Kami justru dipertemukan atau dicomblangi ha...ha...ha.... Tahun 1987, saat saya semester akhir di UIN (Universitas Islam Negeri), dulu IAIN, Yogyakarta, dia dosen muda di Fakultas Hukum UII Yogya (Unversitas Islam Indonesia). Nah, kebetulan dia punya kakak seorang dosen di UIN, sementara saya punya om yang jadi dosen di UII. Merekalah yang berembuk dan merancang perjodohan kami.
Kesan pertama saat bertemu?
Biasa-biasa saja, ya. Awalnya saya malah tidak tahu siapa Busyro. Sempat dikenalkan, sih, ketika saya masih jadi aktivis Himpunan Mahasiswa Islam (HMI) dan ada kegiatan di UII. Saya mulai tertarik ketika dia berkomentar tentang konsep kepemimpinan di kantor majalah kampus UII. Saya lihat pemikiran dia bagus sekali dalam memahami konsep kepemimpinan. Idealisme dan visinya sama seperti saya. Setelah itu, kami jadi sering bertemu dan berdiskusi. Teman-teman sesama aktivis juga mendukung hubungan kami.
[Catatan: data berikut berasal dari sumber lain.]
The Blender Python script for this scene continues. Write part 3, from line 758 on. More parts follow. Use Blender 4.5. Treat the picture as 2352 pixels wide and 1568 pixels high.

Jadi, setiap "apel" diskusi terus, dong?
Ha...ha...ha... bertemu saya saja sebetulnya susah, lho. Soalnya, sebagai aktivis, saya punya banyak kesibukan di luar rumah dan kampus. Biasanya, setelah beberapa kali dia datang ke rumah, baru bisa bertemu saya. Gaya pacaran kami memang berbeda dengan anak muda pada umumnya. Kami punya rambu-rambu dan prinsip tersendiri.
Langsung merasa cocok meski "dijodohkan"?
Kebetulan saya punya kriteria calon suami seorang aktivis. Dulu, saya pikir akan menikah dengan sesama aktivis HMI, eh, ternyata bukan. Dia, kan, dulu aktifnya di Ikatan Pelajar Muhammadiyah. Tapi berdasarkan kecocokan visi dan idealisme kami, seusai saya menyelesaikan KKN (kuliah kerja nyata), setahun kemudian atau tepatnya 7 Agustus 1988, kami menikah. Usia saya 12 tahun lebih muda dari dia jadi saya disapa, "Adik". Latar belakang keluarganya, cocok dengan keluarga saya.